Por menor que seja a identificação entre os clubes brasileiros e os jogadores da seleção, mesmo assim ela é muito superior ao cenário belga. Basta ver que apenas um dos 23 convocados joga na Bélgica (o reserva Dendoncker, cotado para trocar o Anderlecht pelo Manchester United) e um outro dois tiveram carreiras sólida no país - Thomas Meunier fez quase 150 partidas pelo Club Brugge antes de se transferir para o PSG, em 2016, enquanto Witsel fez três temporadas completas pelo mesmo clube antes de se transferir para o Benfica, em 2011. Os demais, nem isso.

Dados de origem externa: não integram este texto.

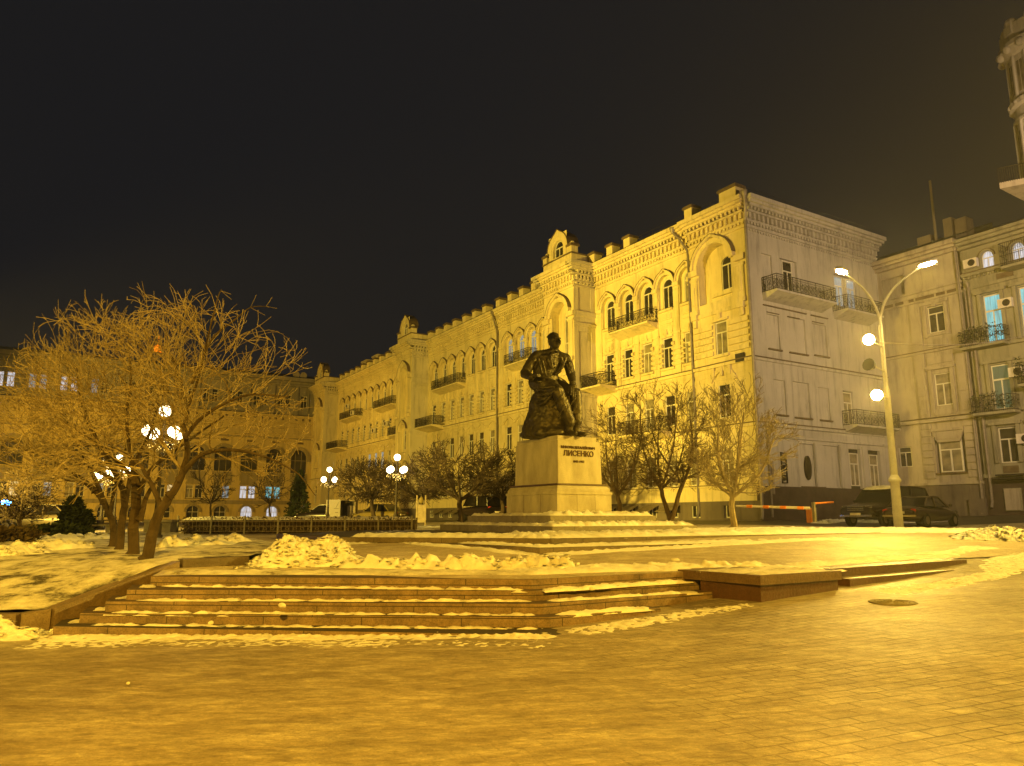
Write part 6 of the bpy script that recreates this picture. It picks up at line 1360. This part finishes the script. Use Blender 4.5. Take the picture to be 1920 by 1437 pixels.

Anderlecht comemora título - VIRGINIE LEFOUR/AFP - VIRGINIE LEFOUR/AFP
Imagem: VIRGINIE LEFOUR/AFP

O que sobra

Sem poder contar com os melhores jogadores belgas que formam, os clubes belgas recorrem a um modelo próximo ao dos vizinhos holandeses. Ou seja: aproveitar o perfil multi-étnico do país, regredir uma casa na cadeia alimentar do futebol, buscando jogadores ainda mais jovens em mercados ainda menos desenvolvidos. 

No Anderlecht, por exemplo, jogam atletas de 18 nacionalidades diferentes, de americanos a zimbabuano, passando por ucranianos e suecos. A defesa do Standard Liège tem um haitiano e um cipriota, num total de 19 nacionalidades no clube. Considerando também o Genk, o Gent e o Standard Liège, os cinco maiores clubes do país têm atletas de 51 países diferentes em seus elencos. 

A Torre de Babel não tem dado certo. Na temporada passada, o Anderlecht ficou em último no seu grupo da Liga dos Campeões, levando duas goleadas do PSG, enquanto o Zulte  Waregem foi superado por Nice e Lazio na Liga Europa. Outras quatro equipes caíram nas fases classificatórias. 

Pelo sistema da Uefa que define quantas vagas cada país terá em suas competições de clubes, a Bélgica conseguiu a façanha de somar menos pontos que Albânia, Moldávia e Macedônia, ficando no 34º lugar do ranking.